For the first time in its history, Chicago’s mayor will be a black woman.

Lori Lightfoot, a former police board president, and Toni Preckwinkle, president of the Cook County Board of Commissioners, finished first and second in Tuesday night’s election and are heading to an April run-off.

Whoever wins, it will be historic. It will mark the end to the most crowded, least predictable mayor’s race in the history of America’s third-largest city. And it was catalyzed by a tragedy five years ago, and the protest movement that followed.

In Chicago, the next mayor is usually pre-ordained by the so-called “Chicago machine” — a Democratic party-run system of favoritism and financial ties that make most elections in the city all but a foregone conclusion. This infamous machine helped keep Chicago’s most famous mayor, Richard J. Daley, in office for two decades. It helped Daley’s son, Richard M. Daley, get reelected five times. And it helped Mayor Rahm Emanuel get elected twice.

But in 2014, a white police officer shot and killed a black teenager.
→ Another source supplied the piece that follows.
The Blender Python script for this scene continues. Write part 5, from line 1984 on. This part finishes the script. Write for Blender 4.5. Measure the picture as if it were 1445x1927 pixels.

This was, unfortunately, a familiar story in Chicago — until a protest movement forced change. The cop who killed Laquan McDonald was convicted of murder and the state’s attorney was defeated at the ballot box.

Many Chicagoans blame bias in the system for McDonald’s death and police brutality against black men and women more broadly. The movement his death sparked hasn’t stopped; the public and government have spent the five years since grappling with how to reform government and its institutions.

Eventually, this public discontent forced Emanuel to drop out of the mayoral race. That opened the floodgates for a 14-candidate ballot, the largest number in the city’s history.

For the first time in decades, the machine didn’t have control of this race. So no one really knew who was going to win. The protest movement — the young people who helped create this moment in Chicago — spent the last several months trying to transfer momentum from the street to the ballot box.